Have I crossed a line from passionate theoretician to out-of-her-gourd fundamentalist? Who would put this idea to the test? Perhaps there is a middle ground. Maybe one brave A.B.D.er might try lessening her advisor dependence while increasing her forward movement and let us know how she fares.

5 Comments

  • I’ve heard of the awol professor, and have friends who have struggled with such, but have been lucky not to have one as an advisor.

    You make some interesting points about what goes on during the meetings. Not everything the advisor says is necessarily well thought out.

    On the other hand, I’ve heard a cautionary tale of a student who did attempt to write a dissertation all on her own. It basically had to be scrapped. (I don’t recall whether she eventually re-wrote, or gave up on the degree.)

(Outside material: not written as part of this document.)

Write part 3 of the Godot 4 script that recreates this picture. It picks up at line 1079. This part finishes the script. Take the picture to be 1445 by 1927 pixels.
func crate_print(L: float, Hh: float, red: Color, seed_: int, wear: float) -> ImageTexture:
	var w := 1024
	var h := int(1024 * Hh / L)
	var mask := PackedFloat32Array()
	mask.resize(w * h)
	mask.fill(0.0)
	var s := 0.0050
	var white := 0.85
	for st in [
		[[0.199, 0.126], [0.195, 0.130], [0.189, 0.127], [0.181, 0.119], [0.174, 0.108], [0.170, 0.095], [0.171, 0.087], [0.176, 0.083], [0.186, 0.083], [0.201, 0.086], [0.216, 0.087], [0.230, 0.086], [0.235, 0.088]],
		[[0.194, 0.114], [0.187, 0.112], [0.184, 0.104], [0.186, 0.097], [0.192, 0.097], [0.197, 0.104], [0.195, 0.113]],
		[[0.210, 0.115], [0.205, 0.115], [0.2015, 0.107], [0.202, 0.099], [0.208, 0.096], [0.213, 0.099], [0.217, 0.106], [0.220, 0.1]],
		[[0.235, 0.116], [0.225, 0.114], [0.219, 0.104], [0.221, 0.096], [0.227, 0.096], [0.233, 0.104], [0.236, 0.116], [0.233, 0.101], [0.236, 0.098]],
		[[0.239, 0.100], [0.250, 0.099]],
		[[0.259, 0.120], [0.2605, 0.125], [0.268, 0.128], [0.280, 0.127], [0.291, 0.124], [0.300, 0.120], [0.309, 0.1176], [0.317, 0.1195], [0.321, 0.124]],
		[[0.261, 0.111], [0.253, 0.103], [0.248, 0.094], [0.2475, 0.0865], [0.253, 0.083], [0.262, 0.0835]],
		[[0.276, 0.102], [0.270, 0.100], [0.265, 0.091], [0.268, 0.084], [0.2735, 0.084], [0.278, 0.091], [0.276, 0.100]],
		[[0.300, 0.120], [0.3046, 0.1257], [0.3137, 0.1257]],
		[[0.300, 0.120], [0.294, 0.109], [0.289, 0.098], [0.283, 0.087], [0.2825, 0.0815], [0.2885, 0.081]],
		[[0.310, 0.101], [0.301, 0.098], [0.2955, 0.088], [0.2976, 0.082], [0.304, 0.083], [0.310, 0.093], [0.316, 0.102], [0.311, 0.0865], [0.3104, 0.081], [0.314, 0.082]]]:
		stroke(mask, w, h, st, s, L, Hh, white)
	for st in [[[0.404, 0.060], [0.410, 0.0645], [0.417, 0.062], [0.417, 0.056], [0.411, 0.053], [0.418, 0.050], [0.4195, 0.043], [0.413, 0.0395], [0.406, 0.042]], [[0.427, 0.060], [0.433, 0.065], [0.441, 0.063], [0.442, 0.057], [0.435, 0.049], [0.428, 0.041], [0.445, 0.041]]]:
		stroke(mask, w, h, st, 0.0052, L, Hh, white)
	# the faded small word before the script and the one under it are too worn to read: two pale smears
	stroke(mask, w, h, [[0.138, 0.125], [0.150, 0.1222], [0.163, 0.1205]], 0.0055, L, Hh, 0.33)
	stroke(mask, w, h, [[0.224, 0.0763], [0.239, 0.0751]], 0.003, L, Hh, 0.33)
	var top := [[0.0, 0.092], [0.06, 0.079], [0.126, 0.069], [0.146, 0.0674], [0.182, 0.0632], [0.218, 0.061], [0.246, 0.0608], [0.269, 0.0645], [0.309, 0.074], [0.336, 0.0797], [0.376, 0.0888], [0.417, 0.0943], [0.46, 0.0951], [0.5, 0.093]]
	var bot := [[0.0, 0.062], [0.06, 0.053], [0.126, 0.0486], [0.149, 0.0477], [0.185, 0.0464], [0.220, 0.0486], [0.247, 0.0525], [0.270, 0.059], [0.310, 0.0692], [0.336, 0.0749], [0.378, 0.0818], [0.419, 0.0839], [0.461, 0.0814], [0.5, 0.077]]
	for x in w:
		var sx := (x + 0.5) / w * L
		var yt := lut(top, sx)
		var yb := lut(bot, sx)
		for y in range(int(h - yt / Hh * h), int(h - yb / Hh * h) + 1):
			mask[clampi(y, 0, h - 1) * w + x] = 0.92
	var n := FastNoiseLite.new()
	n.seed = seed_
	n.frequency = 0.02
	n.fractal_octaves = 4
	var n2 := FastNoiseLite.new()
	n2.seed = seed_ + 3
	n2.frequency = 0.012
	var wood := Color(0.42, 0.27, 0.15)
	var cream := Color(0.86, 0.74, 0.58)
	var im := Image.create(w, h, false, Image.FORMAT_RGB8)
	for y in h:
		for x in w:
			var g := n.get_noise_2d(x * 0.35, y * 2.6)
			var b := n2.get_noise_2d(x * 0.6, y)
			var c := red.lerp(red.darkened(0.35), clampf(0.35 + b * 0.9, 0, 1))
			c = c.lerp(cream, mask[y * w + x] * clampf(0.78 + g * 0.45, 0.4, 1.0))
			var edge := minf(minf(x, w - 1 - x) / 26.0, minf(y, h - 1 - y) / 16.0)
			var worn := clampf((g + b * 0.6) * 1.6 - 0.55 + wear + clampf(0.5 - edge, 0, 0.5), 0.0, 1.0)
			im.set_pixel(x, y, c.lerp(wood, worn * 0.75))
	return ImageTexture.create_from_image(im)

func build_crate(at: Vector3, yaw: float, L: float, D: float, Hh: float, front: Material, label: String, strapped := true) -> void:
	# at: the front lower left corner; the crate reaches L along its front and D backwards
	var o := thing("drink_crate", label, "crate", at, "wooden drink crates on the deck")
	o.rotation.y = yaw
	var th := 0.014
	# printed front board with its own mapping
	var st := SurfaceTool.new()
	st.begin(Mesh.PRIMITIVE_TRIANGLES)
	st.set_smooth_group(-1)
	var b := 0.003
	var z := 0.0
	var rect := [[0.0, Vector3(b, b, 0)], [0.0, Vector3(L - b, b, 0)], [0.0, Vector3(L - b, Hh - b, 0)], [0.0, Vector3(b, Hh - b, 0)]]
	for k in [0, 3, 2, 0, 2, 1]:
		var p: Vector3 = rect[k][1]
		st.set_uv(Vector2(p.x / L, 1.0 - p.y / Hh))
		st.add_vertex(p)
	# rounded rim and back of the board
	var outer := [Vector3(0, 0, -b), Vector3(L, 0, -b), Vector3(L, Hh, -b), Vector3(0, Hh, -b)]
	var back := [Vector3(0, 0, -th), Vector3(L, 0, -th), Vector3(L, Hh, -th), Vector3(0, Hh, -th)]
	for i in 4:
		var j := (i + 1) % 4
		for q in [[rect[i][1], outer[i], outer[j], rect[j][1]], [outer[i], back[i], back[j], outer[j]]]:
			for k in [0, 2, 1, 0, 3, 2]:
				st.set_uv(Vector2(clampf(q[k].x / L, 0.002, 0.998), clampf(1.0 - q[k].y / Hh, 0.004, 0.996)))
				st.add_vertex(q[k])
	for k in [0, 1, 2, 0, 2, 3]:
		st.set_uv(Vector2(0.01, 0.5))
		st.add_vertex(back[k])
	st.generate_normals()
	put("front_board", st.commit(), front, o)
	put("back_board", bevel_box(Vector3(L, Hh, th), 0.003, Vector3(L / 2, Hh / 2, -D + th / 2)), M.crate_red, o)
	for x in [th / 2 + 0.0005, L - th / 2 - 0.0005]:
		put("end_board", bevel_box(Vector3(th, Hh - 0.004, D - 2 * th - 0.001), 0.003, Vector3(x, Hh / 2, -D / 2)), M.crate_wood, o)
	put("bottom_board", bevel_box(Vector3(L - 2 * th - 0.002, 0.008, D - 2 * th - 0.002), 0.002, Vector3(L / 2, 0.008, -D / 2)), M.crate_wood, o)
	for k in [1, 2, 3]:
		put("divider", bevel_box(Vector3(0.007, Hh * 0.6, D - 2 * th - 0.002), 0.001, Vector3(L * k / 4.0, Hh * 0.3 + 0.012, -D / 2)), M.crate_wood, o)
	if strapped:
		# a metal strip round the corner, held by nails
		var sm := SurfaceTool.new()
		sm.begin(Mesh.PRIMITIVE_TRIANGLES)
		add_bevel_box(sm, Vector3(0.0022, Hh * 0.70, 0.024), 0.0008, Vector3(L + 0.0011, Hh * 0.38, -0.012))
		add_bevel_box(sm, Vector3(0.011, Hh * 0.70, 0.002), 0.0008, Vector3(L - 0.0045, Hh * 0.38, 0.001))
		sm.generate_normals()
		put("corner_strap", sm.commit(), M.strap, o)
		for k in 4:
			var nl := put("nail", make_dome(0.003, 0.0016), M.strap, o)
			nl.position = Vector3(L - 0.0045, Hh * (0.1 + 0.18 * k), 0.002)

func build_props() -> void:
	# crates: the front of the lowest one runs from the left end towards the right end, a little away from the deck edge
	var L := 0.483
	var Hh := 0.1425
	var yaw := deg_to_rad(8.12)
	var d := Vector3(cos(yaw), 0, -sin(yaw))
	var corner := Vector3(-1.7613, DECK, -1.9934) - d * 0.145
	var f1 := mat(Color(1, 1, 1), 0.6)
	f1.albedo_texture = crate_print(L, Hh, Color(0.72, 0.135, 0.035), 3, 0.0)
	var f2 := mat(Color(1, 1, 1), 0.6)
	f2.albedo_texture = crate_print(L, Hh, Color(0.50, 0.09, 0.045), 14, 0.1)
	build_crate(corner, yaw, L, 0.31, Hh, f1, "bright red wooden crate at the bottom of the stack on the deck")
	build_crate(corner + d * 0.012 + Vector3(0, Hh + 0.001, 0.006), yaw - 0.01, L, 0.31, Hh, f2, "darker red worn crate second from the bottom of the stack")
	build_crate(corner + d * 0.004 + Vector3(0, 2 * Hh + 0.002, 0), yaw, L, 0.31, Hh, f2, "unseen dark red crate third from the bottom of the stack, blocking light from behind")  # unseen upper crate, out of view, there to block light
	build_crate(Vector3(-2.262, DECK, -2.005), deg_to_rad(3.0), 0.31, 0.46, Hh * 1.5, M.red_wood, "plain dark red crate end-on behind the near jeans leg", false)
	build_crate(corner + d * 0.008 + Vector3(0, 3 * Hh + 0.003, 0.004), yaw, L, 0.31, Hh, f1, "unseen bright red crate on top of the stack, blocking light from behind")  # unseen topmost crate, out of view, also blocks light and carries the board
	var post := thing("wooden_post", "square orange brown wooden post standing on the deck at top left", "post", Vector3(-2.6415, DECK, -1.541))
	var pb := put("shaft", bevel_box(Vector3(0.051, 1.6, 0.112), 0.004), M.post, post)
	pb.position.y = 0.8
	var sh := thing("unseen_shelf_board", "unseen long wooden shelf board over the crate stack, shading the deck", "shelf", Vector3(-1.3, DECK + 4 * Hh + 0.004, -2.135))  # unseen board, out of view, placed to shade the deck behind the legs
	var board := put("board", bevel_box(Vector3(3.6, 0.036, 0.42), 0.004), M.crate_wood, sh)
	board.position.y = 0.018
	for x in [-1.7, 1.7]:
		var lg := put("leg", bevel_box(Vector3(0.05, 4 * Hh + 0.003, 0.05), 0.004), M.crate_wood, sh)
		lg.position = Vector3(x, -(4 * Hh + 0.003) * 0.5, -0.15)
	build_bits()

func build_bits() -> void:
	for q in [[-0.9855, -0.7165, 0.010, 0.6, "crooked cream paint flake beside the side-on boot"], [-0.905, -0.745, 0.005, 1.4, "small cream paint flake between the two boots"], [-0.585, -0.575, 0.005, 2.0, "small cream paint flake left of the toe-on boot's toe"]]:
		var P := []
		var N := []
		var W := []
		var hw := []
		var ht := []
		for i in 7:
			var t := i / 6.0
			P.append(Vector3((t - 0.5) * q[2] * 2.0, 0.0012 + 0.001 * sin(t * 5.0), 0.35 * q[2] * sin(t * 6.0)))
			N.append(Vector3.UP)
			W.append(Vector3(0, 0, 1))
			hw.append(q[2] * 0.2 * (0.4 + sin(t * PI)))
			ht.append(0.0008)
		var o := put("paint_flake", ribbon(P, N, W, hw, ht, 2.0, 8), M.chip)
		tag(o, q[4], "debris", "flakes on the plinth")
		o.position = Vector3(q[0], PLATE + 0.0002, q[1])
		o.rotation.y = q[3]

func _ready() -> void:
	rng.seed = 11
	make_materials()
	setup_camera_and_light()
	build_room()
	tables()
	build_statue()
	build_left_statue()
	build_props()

  • So you’re saying you have an advisor who is helpful?You are blessed. How does your work dynamic with your advisor go?
    To be honest, I’ve heard of a similar story of scrapped thesis, but in that case I think it was a ‘haste makes waste’ situation.

  • While I am not yet at the dissertation stage, I do seem to be working with helpful people. (So I am all to blame for the slow progress…Can I blame someone else instead?)

    The horror story I know was of extreme cluelessness, and not realizing that readers read at various stages along the way. Perhaps it was also hastily written, though. It is hard to imagine quality research coming from a person who overlooked standard procedure.

  • You can always blame someone else instead—have you considered your mother? the weather? bill o’reilly?
    i’m very interested in this whole issue of working with an advisor and all the concomitant stuff that goes with that and am always anxious to hear other people’s experiences. the advisor/advisee dissertation relationship has been one of my hardest interpersonal challenges.

  • Billi O’Reilly is always the one to blame. Whoe out there deals well with the interpersonal challenges? Who is moving toward the other side and has some beneficial tips to share?